When the analyses were further adjusted to take into account household assets—an indicator of modernization—the hazard ratios stayed the same for age-group and gender, but the differences between urban and rural residents disappeared. The greatest change was in study site: Although adolescents in Taipei remained significantly more likely than those in Hanoi to have dated (hazard ratio, 1.1) or to have had sex (7.6), the differences were much smaller than in the previous analysis, and they were now less (rather than more) likely to have engaged in fondling (0.9). Young people in Shanghai had a slightly lower likelihood of having dated or engaged in fondling (0.9 and 0.8, respectively) than those in Hanoi, but despite this, they were more likely to have experienced coitus (2.2).

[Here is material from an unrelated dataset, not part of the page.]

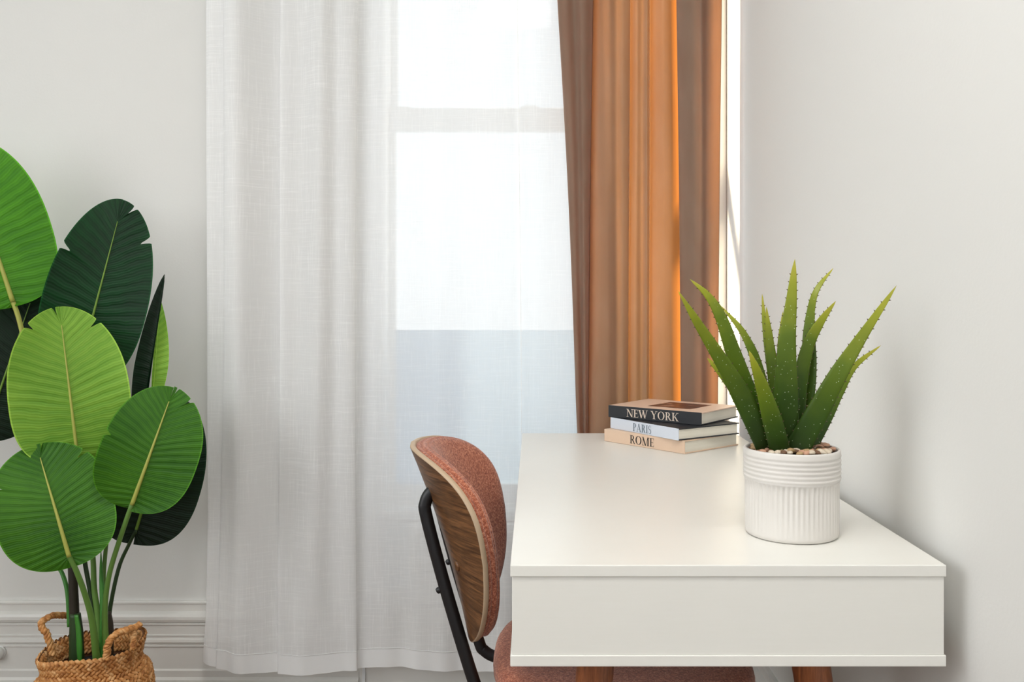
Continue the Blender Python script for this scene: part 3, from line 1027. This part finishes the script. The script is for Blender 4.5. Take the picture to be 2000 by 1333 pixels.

The researchers posit that exchange with the international community is lessening traditional values in Asia regarding sexual and risk behaviors, thus leading to increased prevalence of such behaviors among adolescents; this trend, they note, appears to affect male and urban adolescents first. Moreover, the findings suggest that adolescent sexual activity may continue to increase as these societies have further contact with the outside world and become more modern—a transition that began relatively recently in Hanoi, is well underway in Shanghai and has occurred to an even greater degree and for a longer time in Taipei. The investigators caution that policies and programs for adolescents must be sensitive to the sometimes extensive differences between adjacent age-groups of young people, because "the rapid changes reported here demonstrate that treating adolescence and youth as a single period not only poses the usual hazard of minimizing individual developmental change but also carries the risk of overgeneralization."—H. Ball

REFERENCE

1. Zabin LS et al., Levels of change in adolescent sexual behavior in three Asian cities, Studies in Family Planning, 2009, 40(1):1–12.